Sabemos que o manifesto encabeçado por Mãe Stella de Oxóssi pôs à prova a sinceridade e o letramento racial de muitos lugares de culto, deixando no ar a pergunta: “como se cultua orixá essencialmente negro sendo racista?”.

E não podemos esquecer que a absorção do ranço racial também se deu na pessoa negra, deformando sua autoimagem e criando auto rejeições que não apenas se manifesta nele e por ele, mas por toda e qualquer lembrança do que ele é e de onde vêm. 

Sendo assim, é ingênuo pensar que evangélicos, que são em grande parte negros e negras, atacam as religiões de origem africana apenas por questões de divergência religiosa. Absolutamente. Eles manifestam o resultado da excelência branca no aliciamento de mentalidades pretas. 

Por isso é reducionista falar em “intolerância religiosa”, já que intolerância é um termo amplo e também problemático, que sozinho não nos dá a perspectiva, histórica e atual, da motivação dos ataques e, sem isso, como podemos pensar em uma reversão dessas dinâmicas que não caia no perigoso lugar do punitivismo? 

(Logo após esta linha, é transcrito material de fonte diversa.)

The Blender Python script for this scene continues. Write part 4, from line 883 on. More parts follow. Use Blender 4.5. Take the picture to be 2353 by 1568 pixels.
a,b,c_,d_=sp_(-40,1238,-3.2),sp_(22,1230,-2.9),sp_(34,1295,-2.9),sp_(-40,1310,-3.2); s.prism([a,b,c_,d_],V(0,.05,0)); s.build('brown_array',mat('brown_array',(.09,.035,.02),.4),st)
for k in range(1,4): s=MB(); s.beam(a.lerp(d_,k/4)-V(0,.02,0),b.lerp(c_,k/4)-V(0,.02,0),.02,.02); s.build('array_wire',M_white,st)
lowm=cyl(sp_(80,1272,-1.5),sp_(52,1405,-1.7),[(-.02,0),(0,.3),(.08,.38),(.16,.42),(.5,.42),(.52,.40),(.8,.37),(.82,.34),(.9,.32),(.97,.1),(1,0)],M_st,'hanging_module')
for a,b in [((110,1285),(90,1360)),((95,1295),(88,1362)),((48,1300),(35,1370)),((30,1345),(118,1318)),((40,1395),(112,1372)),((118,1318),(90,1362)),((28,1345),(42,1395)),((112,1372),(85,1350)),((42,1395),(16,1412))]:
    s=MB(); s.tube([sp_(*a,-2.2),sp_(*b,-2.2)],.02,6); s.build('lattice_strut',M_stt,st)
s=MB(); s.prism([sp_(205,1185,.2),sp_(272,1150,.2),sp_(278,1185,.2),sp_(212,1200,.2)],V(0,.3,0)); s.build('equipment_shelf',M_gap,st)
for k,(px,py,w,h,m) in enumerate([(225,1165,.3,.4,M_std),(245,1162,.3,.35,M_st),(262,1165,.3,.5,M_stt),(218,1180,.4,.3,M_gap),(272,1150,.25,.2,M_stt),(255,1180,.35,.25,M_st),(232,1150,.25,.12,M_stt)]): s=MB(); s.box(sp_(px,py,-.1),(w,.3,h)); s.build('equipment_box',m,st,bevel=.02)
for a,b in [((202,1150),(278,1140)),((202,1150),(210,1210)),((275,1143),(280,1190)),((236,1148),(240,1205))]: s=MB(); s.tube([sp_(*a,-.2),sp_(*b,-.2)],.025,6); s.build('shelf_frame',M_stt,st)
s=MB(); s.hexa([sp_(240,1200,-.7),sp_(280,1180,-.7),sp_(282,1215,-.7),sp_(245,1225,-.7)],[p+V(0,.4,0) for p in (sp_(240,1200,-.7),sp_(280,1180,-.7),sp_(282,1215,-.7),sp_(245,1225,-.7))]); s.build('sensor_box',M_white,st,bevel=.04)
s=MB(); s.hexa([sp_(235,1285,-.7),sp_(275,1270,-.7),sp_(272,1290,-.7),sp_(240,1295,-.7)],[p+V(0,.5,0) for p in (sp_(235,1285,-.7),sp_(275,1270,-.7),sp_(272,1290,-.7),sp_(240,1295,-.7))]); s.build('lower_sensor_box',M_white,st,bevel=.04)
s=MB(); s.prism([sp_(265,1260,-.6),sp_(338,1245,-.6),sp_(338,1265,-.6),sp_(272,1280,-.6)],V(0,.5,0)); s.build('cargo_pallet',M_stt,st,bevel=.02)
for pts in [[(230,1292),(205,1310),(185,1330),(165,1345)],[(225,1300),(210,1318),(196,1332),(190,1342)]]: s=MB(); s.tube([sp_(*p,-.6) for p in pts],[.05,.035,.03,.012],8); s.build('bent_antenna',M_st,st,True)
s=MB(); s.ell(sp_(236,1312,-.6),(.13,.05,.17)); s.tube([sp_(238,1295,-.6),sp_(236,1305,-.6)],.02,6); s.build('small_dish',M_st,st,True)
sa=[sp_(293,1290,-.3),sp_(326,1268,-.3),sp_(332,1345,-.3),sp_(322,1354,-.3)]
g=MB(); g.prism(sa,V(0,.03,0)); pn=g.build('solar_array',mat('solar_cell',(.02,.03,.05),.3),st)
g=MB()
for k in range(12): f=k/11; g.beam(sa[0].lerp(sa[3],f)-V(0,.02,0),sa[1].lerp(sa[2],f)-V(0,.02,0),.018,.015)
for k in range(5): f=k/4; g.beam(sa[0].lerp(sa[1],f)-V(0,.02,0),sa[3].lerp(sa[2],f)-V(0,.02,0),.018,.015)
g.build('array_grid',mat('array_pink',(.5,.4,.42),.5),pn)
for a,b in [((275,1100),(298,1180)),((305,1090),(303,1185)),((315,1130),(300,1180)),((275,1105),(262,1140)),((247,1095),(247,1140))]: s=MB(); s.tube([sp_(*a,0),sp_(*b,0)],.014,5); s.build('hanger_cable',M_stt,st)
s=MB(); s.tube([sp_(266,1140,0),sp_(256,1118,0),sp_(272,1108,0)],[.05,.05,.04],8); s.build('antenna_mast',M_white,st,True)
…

Além disso, os ataques que sofrem as religiões de origem africana tem muitas nuances, mas uma única origem, que é histórica, o racismo estrutural, suas diversas práticas e suas questões que permeiam questões internalizadas por pessoas de dentro e de fora da negritude, sendo que cada caso deverá ser tratado de formas diferentes, mas dentro do mesmo âmbito. 

É de extrema importância que se apure e cobre a responsabilidade e a conscientização de que ataques ao sagrado de origem negra é mais uma das perversas práticas racistas que coíbem e limitam a existência negra na sua plenitude social.  Do mesmo modo que é de extrema importância compreender que o fato desse país não ser laico conforme prega nossa Constituição, também é uma expressão do racismo. 

O Brasil não é e nem nunca foi laico porque é racista em sua formação.